## SOURCE DATA
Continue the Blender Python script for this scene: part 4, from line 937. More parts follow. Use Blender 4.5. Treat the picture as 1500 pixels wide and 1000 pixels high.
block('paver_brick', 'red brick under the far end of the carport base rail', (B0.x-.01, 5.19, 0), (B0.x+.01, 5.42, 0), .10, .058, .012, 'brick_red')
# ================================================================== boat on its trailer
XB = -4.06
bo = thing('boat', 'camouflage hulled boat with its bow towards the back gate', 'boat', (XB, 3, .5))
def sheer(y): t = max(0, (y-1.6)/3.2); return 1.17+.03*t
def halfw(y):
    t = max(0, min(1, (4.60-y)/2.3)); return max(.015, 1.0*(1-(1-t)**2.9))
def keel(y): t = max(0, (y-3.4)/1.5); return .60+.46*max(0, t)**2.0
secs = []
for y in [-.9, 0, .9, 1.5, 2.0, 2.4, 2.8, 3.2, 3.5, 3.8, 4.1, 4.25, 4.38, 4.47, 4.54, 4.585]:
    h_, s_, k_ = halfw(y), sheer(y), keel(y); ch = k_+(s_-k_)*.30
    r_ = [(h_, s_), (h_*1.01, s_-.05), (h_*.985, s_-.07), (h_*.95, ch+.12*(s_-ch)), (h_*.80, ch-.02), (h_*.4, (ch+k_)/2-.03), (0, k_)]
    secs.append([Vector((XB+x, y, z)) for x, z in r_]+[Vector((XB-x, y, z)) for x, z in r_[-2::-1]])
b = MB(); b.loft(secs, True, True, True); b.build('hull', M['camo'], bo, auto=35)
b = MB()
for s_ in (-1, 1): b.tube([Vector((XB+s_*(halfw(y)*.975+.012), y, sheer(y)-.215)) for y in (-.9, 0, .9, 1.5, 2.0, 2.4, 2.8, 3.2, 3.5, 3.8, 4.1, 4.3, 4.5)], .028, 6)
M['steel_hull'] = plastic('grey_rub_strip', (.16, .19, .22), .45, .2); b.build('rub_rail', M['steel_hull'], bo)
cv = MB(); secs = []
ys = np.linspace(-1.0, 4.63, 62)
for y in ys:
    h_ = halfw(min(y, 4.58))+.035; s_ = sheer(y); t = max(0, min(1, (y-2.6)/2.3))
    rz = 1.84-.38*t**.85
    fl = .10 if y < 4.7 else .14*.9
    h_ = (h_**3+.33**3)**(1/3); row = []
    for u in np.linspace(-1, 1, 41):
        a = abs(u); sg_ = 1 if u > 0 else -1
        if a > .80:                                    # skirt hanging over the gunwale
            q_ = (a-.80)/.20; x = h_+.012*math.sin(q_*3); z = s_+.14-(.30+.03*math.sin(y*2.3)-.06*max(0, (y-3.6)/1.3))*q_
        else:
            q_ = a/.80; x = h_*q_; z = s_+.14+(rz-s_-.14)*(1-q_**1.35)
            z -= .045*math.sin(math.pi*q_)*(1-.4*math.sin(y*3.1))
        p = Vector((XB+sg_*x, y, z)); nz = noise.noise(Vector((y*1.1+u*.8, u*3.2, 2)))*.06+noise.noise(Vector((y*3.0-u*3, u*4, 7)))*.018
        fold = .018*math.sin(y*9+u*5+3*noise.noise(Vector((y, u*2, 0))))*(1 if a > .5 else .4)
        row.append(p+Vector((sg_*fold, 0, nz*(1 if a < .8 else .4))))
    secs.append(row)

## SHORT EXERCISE
Write down the full listing again, exactly.

## WRITTEN SOLUTION
Continue the Blender Python script for this scene: part 4, from line 937. More parts follow. Use Blender 4.5. Treat the picture as 1500 pixels wide and 1000 pixels high.
block('paver_brick', 'red brick under the far end of the carport base rail', (B0.x-.01, 5.19, 0), (B0.x+.01, 5.42, 0), .10, .058, .012, 'brick_red')
# ================================================================== boat on its trailer
XB = -4.06
bo = thing('boat', 'camouflage hulled boat with its bow towards the back gate', 'boat', (XB, 3, .5))
def sheer(y): t = max(0, (y-1.6)/3.2); return 1.17+.03*t
def halfw(y):
    t = max(0, min(1, (4.60-y)/2.3)); return max(.015, 1.0*(1-(1-t)**2.9))
def keel(y): t = max(0, (y-3.4)/1.5); return .60+.46*max(0, t)**2.0
secs = []
for y in [-.9, 0, .9, 1.5, 2.0, 2.4, 2.8, 3.2, 3.5, 3.8, 4.1, 4.25, 4.38, 4.47, 4.54, 4.585]:
    h_, s_, k_ = halfw(y), sheer(y), keel(y); ch = k_+(s_-k_)*.30
    r_ = [(h_, s_), (h_*1.01, s_-.05), (h_*.985, s_-.07), (h_*.95, ch+.12*(s_-ch)), (h_*.80, ch-.02), (h_*.4, (ch+k_)/2-.03), (0, k_)]
    secs.append([Vector((XB+x, y, z)) for x, z in r_]+[Vector((XB-x, y, z)) for x, z in r_[-2::-1]])
b = MB(); b.loft(secs, True, True, True); b.build('hull', M['camo'], bo, auto=35)
b = MB()
for s_ in (-1, 1): b.tube([Vector((XB+s_*(halfw(y)*.975+.012), y, sheer(y)-.215)) for y in (-.9, 0, .9, 1.5, 2.0, 2.4, 2.8, 3.2, 3.5, 3.8, 4.1, 4.3, 4.5)], .028, 6)
M['steel_hull'] = plastic('grey_rub_strip', (.16, .19, .22), .45, .2); b.build('rub_rail', M['steel_hull'], bo)
cv = MB(); secs = []
ys = np.linspace(-1.0, 4.63, 62)
for y in ys:
    h_ = halfw(min(y, 4.58))+.035; s_ = sheer(y); t = max(0, min(1, (y-2.6)/2.3))
    rz = 1.84-.38*t**.85
    fl = .10 if y < 4.7 else .14*.9
    h_ = (h_**3+.33**3)**(1/3); row = []
    for u in np.linspace(-1, 1, 41):
        a = abs(u); sg_ = 1 if u > 0 else -1
        if a > .80:                                    # skirt hanging over the gunwale
            q_ = (a-.80)/.20; x = h_+.012*math.sin(q_*3); z = s_+.14-(.30+.03*math.sin(y*2.3)-.06*max(0, (y-3.6)/1.3))*q_
        else:
            q_ = a/.80; x = h_*q_; z = s_+.14+(rz-s_-.14)*(1-q_**1.35)
            z -= .045*math.sin(math.pi*q_)*(1-.4*math.sin(y*3.1))
        p = Vector((XB+sg_*x, y, z)); nz = noise.noise(Vector((y*1.1+u*.8, u*3.2, 2)))*.06+noise.noise(Vector((y*3.0-u*3, u*4, 7)))*.018
        fold = .018*math.sin(y*9+u*5+3*noise.noise(Vector((y, u*2, 0))))*(1 if a > .5 else .4)
        row.append(p+Vector((sg_*fold, 0, nz*(1 if a < .8 else .4))))
    secs.append(row)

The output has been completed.